Bringing China into the international economic system as a stakeholder and contributor is not just about generating opportunities for U.S. companies, as important as that is. It is also about preserving and strengthening a system that has enabled significant global economic growth since World War II.

The Chinese need recognize that if America, or Europe, or Japan, or people in developing countries see the system as unbalanced or unfair, and believe that one country is taking undue advantage of it while failing to make appropriate contributions to its overall success, they will react in ways that threaten the system’s future and that means China’s future as well.

We need to constantly remind Americans, and others around the world, that participation in an open and rules-based global system will continue to create substantial economic benefits by creating a predictable, level playing field for commerce and trade. But other governments need to bear that in mind when they make policies as well.

The growing perception that while the global system has created economic benefits for countries such as China and India, but is at least in part responsible for economic inequality and slow growth in the United States, must be met by assuring them that their government is taking policy measures to correct inequities and to achieve convergence on common norms. It also must be met by policies at home that make the United States more competitive.

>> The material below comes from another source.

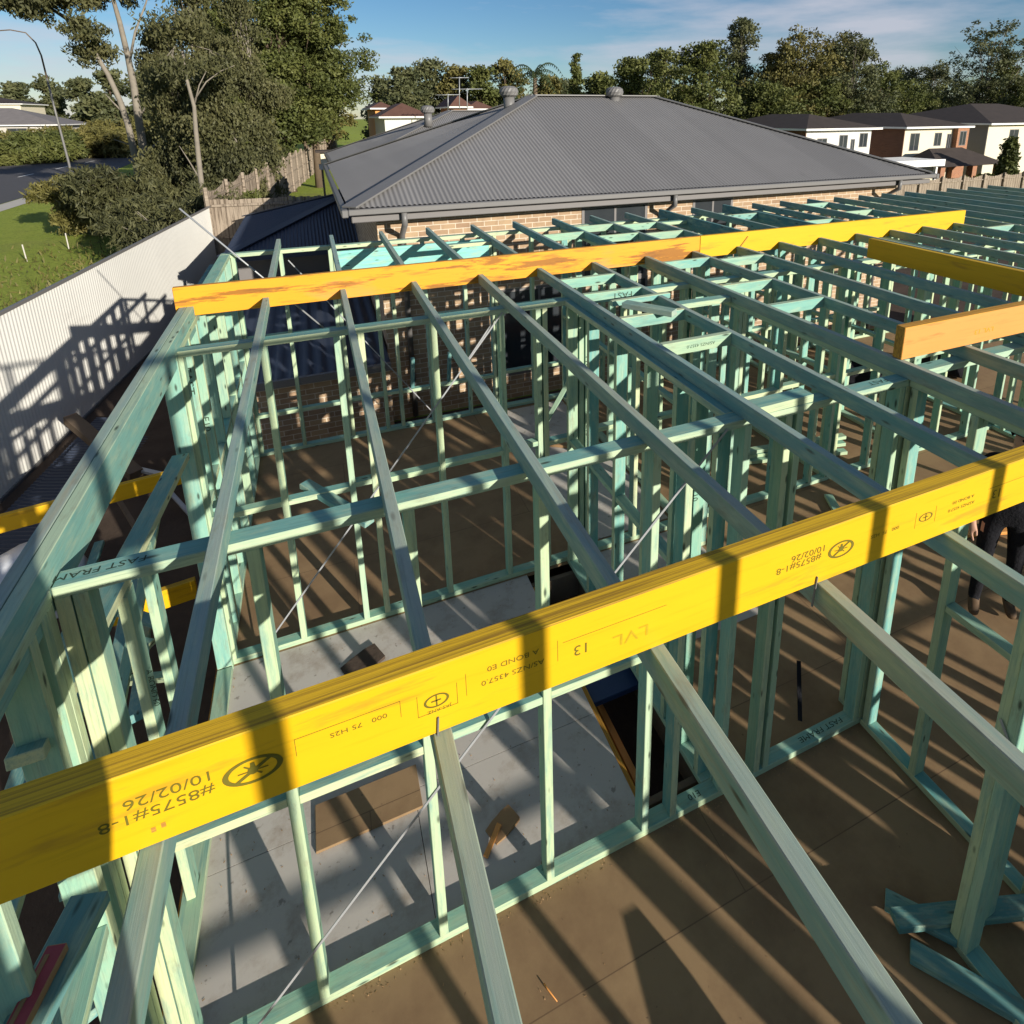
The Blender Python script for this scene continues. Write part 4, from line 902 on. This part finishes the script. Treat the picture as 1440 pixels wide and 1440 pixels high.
    for s in (-1, 1):
        bm = bmesh.new(); bmesh.ops.create_uvsphere(bm, u_segments=8, v_segments=6, radius=.011); link('eye', mesh_from(bm, 'eye', M_black), t, tuple(Vector(J['hd0'][0])+Vector((.03*s*k, .074*k, .07*k))))
    return t
person('person in black clothes standing in the room under the right end of the foreground beam', 5.02, 2.56, .0, 2.3, 1.82, .10)
person('person in black standing on a low trestle plank under the camera', -.03, -.17, 2.40, math.pi/2, 1.73)
o = bar('scaffold_plank', (-.40, -.17, 2.375), .52, .23, .04, 'X', M_tan); tag(o, 'scaffold plank between two joists below the camera', 'plank')
prof = [(1.25, .002), (1.615, .40), (1.86, .53), (1.95, .53), (1.94, .48), (1.92, .42), (1.88, .35), (1.85, .002)]  # outline shaped from the floor shadow it has to throw; added out of view
n = len(prof); o = poly_obj('shadow_caster', [(x, .30, z) for x, z in prof]+[(x, .12, z) for x, z in prof], [tuple(range(n)), tuple(range(2*n-1, n-1, -1))]+[(i, n+i, n+(i+1) % n, (i+1) % n) for i in range(n)], M_black); tag(o, 'black slab out of view, added for the shadow it throws on the floor', 'shadow caster')

# ------------------------------------------------------------------ vegetation
def leaf_mesh(name, cents, size, m, droop=0.0, aspect=1.8, spread=None):
    n = len(cents); nrm = rng.normal(size=(n, 3)); nrm /= np.linalg.norm(nrm, axis=1)[:, None]
    ax = rng.normal(size=(n, 3)); ax[:, 2] = ax[:, 2]*(1-droop)-droop*2.2
    ax /= np.linalg.norm(ax, axis=1)[:, None]
    sd = np.cross(nrm, ax); sd /= np.linalg.norm(sd, axis=1)[:, None]+1e-9
    s = size*rng.uniform(.6, 1.35, n)[:, None]
    a = ax*s*aspect/2; b = sd*s/2
    V = np.stack([cents-a, cents+b*.9, cents+a, cents-b*.9], 1).reshape(-1, 3)
    me = bpy.data.meshes.new(name); me.vertices.add(4*n); me.vertices.foreach_set('co', V.astype(np.float32).ravel())
    me.loops.add(4*n); me.loops.foreach_set('vertex_index', np.arange(4*n, dtype=np.int32))
    me.polygons.add(n); me.polygons.foreach_set('loop_start', np.arange(0, 4*n, 4, dtype=np.int32)); me.polygons.foreach_set('loop_total', np.full(n, 4, dtype=np.int32))
    me.update(); me.validate(); me.materials.append(m); return me
def clumps(blobs, per_m3=1.0, nclump=60, nleaf=60, cr=.6, shell=.55):
    """blobs: (centre, (rx,ry,rz)); leaf clumps placed through the outer part of each ellipsoid"""
    out = []; vol = np.array([b[1][0]*b[1][1]*b[1][2] for b in blobs])**(2/3); share = vol/vol.sum()
    for (c, r), sh in zip(blobs, share):
        k = max(3, int(nclump*sh)); d = rng.normal(size=(k, 3)); d /= np.linalg.norm(d, axis=1)[:, None]
        rad = shell+(1.05-shell)*rng.random((k, 1))**.7; cc = np.array(c)+d*rad*np.array(r)
        sz = cr*rng.uniform(.55, 1.4, k)
        for j in range(k):
            m_ = max(6, int(nleaf*(sz[j]/cr)**1.5)); p = rng.normal(size=(m_, 3)); p *= (rng.random((m_, 1))**.5)/np.linalg.norm(p, axis=1)[:, None]
            out.append(cc[j]+p*sz[j]*np.array([1, 1, .62]))
    return np.concatenate(out)
TREES = 'trees around the site'
def tree(name, lab, base, trunk, blobs, m, bark, nclump=80, nleaf=60, cr=.6, size=.16, droop=.2, limbs=(), shell=.5, cat='tree', aspect=1.8, group=TREES):
    t = empty(name, base, lab, cat, group)
    bm = bmesh.new()
    pts, rads = trunk; tube(bm, pts, rads, 9)
    for l, r in limbs: tube(bm, l, r, 6)
    top = Vector(pts[-1])
    for c, r in blobs:       # limbs into every mass of leaves
        st = Vector(pts[max(1, len(pts)-2)]); c = Vector(c); mid = st.lerp(c, .55)+Vector((random.uniform(-.3, .3), random.uniform(-.3, .3), .25))
        tube(bm, [tuple(st), tuple(mid), tuple(c)], [rads[-1]*.8, rads[-1]*.45, rads[-1]*.15], 5)
        for _ in range(3):
            e = c+Vector((random.uniform(-.7, .7)*r[0], random.uniform(-.7, .7)*r[1], random.uniform(-.2, .8)*r[2])); tube(bm, [tuple(mid), tuple(e)], [rads[-1]*.35, rads[-1]*.08], 4)
    bmesh.ops.recalc_face_normals(bm, faces=bm.faces)
    me = mesh_from(bm, 'trunk', bark); me.transform(Matrix.Translation(-Vector(base))); link('trunk', me, t)
    cents = clumps(blobs, nclump=nclump, nleaf=nleaf, cr=cr, shell=shell)-np.array(base)
    link('crown', leaf_mesh('crown', cents, size, m, droop, aspect), t)
    return t
def round_tree(name, lab, px, ytop, ybase_z, Y, wpx, m, bark=M_bark2, nb=9, nclump=110, nleaf=50, cr=None, size=None, droop=.25, low=.25, seed=None, cat='tree', zb=None):
    """tree whose crown spans wpx pixels at distance Y and whose top sits at pixel row ytop"""
    rr = random.Random(seed if seed is not None else hash((px, ytop)) % 1000)
    top = ony(px, ytop, Y); x = top[0]; zb = gz(x, Y) if zb is None else zb; H = top[2]-zb
    w = abs(ony(px+wpx/2, 120, Y)[0]-ony(px-wpx/2, 120, Y)[0])/2
    z0 = zb+H*low; blobs = []
    for i in range(nb):
        f = (i+.5)/nb; zz = z0+(H*(1-low))*f*.9+.05*H; prof = (math.sin(math.pi*min(1, .18+f*.82))**.6)
        a = rr.uniform(0, 6.28); rad = w*.55*prof*rr.uniform(.4, 1)
        s = w*rr.uniform(.52, .74)*max(.55, prof)
        blobs.append(((x+rad*math.cos(a), Y+rad*math.sin(a), min(zz, top[2]-s*.55)), (s, s, s*.72)))
    blobs.append(((x, Y, top[2]-w*.30), (w*.42, w*.42, w*.30)))
    cr = cr or max(.28, w*.17); size = size or max(.10, Y*.0042)
    tr = max(.09, H*.014)
    trunk = ([(x, Y, zb-.1), (x+.1, Y, zb+H*.3), (x-.05, Y, zb+H*.6)], [tr*1.3, tr, tr*.6])
    return tree(name, lab, (x, Y, zb), trunk, blobs, m, bark, nclump, nleaf, cr, size, droop)

# the big dense tree and its neighbours on the left
round_tree('dense_tree', 'huge dense dark green tree left of the grey roofs, the broadest crown in view', 412, -75, 0, 47, 190, LF_dark, nb=18, nclump=700, nleaf=90, cr=.62, size=.125, low=.24, seed=3)
round_tree('dense_tree', 'tall dense tree left of and behind the broadest crown', 360, -150, 0, 45, 150, LF_dark, nb=16, nclump=560, nleaf=85, cr=.7, size=.135, low=.12, seed=5)
round_tree('dense_tree', 'rounded dark tree on the right flank of the broadest crown', 412, 58, 0, 64, 175, LF_olive, nb=10, nclump=330, nleaf=70, cr=.7, size=.17, low=.2, seed=8)
round_tree('dense_tree', 'small dark tree behind the paling fence below the broadest crown', 330, 140, 0, 33, 80, LF_dark, nb=6, nclump=130, nleaf=60, cr=.42, size=.13, low=.2, seed=12)
round_tree('dense_tree', 'olive tree filling the gap below the tall dense tree', 334, 120, 0, 37, 95, LF_olive, nb=6, nclump=130, nleaf=60, cr=.5, size=.14, low=.15, seed=13)
# feathery she-oaks
for i, (px, yt, Y, w, lb) in enumerate([(262, -40, 34, 105, 'feathery grey green tree behind the pale bare trunk, tallest of its kind'), (330, -10, 33, 95, 'feathery tree between the pale bare trunk and the tall dense tree'), (235, 95, 31, 90, 'feathery tree behind the twin pale gum trunks'), (300, 90, 29, 85, 'feathery low tree around the pale bare trunk')]):
    round_tree('feathery_tree', lb, px, yt, 0, Y, w, LF_cas, M_bark, nb=12, nclump=330, nleaf=90, cr=.6, size=.085, droop=.8, low=.08, seed=20+i)
for i, (px, yt, Y, w, lb) in enumerate([(222, 40, 50, 95, 'dark feathery tree filling the gap right behind the gum trunks'), (298, -70, 49, 120, 'tall dark feathery tree behind the pale bare trunk')]):
    round_tree('feathery_tree', lb, px, yt, 0, Y, w, LF_dark if i else LF_cas, M_bark2, nb=13, nclump=420, nleaf=80, cr=.75, size=.13, droop=.7, low=.06, seed=130+i)
# gums with pale trunks
def gum(lab, path, Y, r0, blobs_px, nclump=60, limbs_px=(), m=LF_cas):
    pts = [ony(x, y, Y) for x, y in path]; n = len(pts); zb = gz(pts[0][0], Y); pts[0] = (pts[0][0], Y, zb-.1)
    rads = [r0*(1-.72*i/(n-1)) for i in range(n)]
    blobs = []
    for x, y, w in blobs_px:
        c = ony(x, y, Y+random.uniform(-1.5, 1.5)); s = w*Y/847; blobs.append((c, (s, s, s*.6)))
    limbs = []
    for lp in limbs_px:
        q = [ony(x, y, Y) for x, y in lp]; limbs.append((q, [r0*.32*(1-.7*i/(len(q)-1)) for i in range(len(q))]))
    return tree('gum_tree', lab, (pts[0][0], Y, zb), (pts, rads), blobs, m, M_bark, nclump*2, 46, .55, Y*.0026, .55, limbs, .3, 'tree', 2.6)
gum('pale straight gum trunk rising from bushes at the left, right one of a pair', [(214, 282), (207, 240), (196, 175), (188, 120), (180, 80), (168, 30), (158, -5), (150, -60)], 42, .25,
    [(150, -20, 38), (110, -30, 40), (190, -40, 40), (230, -30, 45)], 110, [[(182, 88), (190, 45), (205, 5), (215, -30)], [(196, 165), (205, 150), (212, 140)], [(207, 215), (222, 200), (233, 185)]])
gum('leaning pale gum trunk at the left, left one of the pair', [(197, 270), (190, 220), (180, 175), (168, 140), (152, 105), (138, 82), (110, 35), (60, 5), (20, -25)], 41, .19,
    [(135, 75, 22), (115, 40, 20), (40, 8, 26), (90, -10, 30), (10, -5, 20)], 80, [[(175, 160), (160, 145), (148, 132)], [(186, 205), (172, 200), (160, 196)]])
gum('slim pale bare tree beside the corner of the cream and paling fences', [(283, 285), (280, 230), (275, 180), (273, 150), (262, 110), (255, 60), (245, 10)], 26, .10,
    [(250, 40, 26), (310, 95, 20), (240, 95, 16)], 40, [[(274, 140), (290, 115), (310, 100), (330, 92)], [(274, 145), (280, 120), (290, 100)], [(280, 250), (265, 225), (252, 205)], [(262, 105), (240, 75), (222, 30)]], LF_cas)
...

We look at the next5 years as a period of great transition in China and with China, internally and in its global economic policies. Constant negotiation and dialogue about mutual interests and shared responsibilities is the best possible course. Therefore, it is crucial that the United States remains engaged with China during this period of transition. The norms, disciplines, rules and principles of the international economy have served the world so well for three generations and can work even better if more and more countries apply them. Thank you, and I look forward to taking your questions.